Low staffing may hurt federal financial oversight

Low staffing levels at the federal agencies that oversee billions of dollars in investments and international trade may be hurting the government’s ability to prevent financial crimes and to enforce trade agreements, officials said at a Senate hearing Tuesday.

Low staffing levels at the federal agencies that oversee billions of dollars in investments and international trade may be hurting the government's ability to prevent financial crimes and to enforce trade agreements, officials said at a Senate hearing Tuesday.

General Accounting Office reviewers said the Securities and Exchange Commission's staff can't keep up with an increased workload. And while the Commerce Department, the Office of the U.S. Trade Representative and Agriculture Department have beefed up their workforces to handle trade issues over the past two years, the GAO reviewers said it is too early to tell whether those increases were enough.

"Workload and staffing imbalances have affected most aspects of SEC's regulatory and supervisory activities, from its in-house technological capabilities to its ability to take enforcement actions against market participants," said Richard Hillman, GAO's director of financial markets and community investment, at a hearing before the Senate Governmental Affairs Subcommittee on Oversight of Government Management, Restructuring and the District of Columbia.

For example, the number of corporate filings increased almost 60 percent over the past decade, but the number of SEC employees who review those filings increased only 29 percent. The percentage of corporate filings that received some type of review fell from 21 percent in 1991 to 8 percent in 2000. In 2001, the SEC reviewed 16 percent of the filings, about half its goal for the year, Hillman said.

Sen. George Voinovich, R-Ohio, asked SEC Executive Director Jim McConnell whether the SEC would have been able to prevent or predict the Enron scandal if the agency had more staff.

"We don't really know," McConnell answered, saying a top to bottom review of the agency and the processes it enforces is necessary. "We need to examine very closely how our disclosure system works."

On top of its increasing workload, the SEC has had some of the worst retention problems in government, losing a third of its key staff in a period of three years to higher-paying federal agencies and private sector companies and suffering chronic vacancies among the ranks of its attorneys and accountants. Congress recently gave the SEC authority to increase pay for its workers, but the Office of Management and Budget hasn't yet authorized funding for the pay hikes.

Officials at Commerce, Agriculture and the Office of the U.S. Trade Representative said their staffing levels are about right for their workloads after several recent staffing increases, but Sen. Richard Durbin, D-Ill., said he worried that employment levels weren't keeping up with an increasing number of trade agreements.

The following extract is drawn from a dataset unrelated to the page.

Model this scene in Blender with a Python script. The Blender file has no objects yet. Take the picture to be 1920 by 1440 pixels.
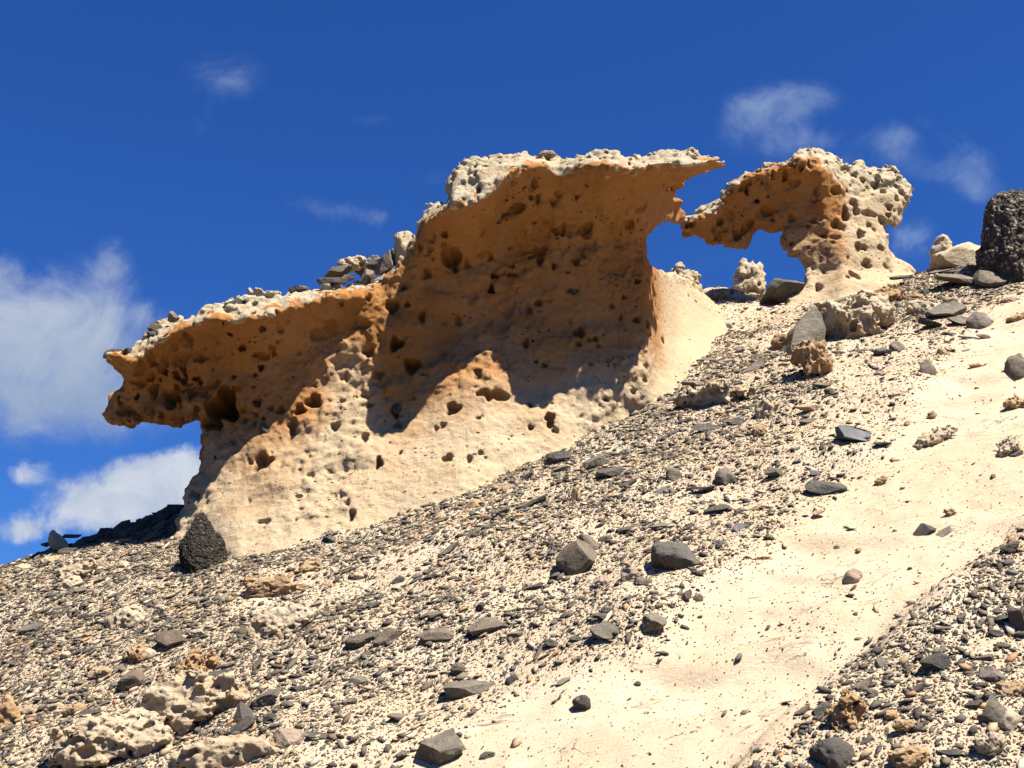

If agencies don't have enough staff to enforce agreements, then maybe the government should slow down on inking new ones, Durbin said.

Grant Aldonas, undersecretary for international trade at the Commerce Department, said the agency plans to hire 73 new people in fiscal 2003 to keep up with the Bush administration's push for new trade agreements. "The President and [Commerce Secretary Donald Evans] believe that promises made are promises kept," Aldonas said.

Voinovich noted that pay compression in the Senior Executive Service and the lack of comparability between private sector and federal salaries is a source of staffing woes across government, including the financial oversight agencies. The agency officials agreed.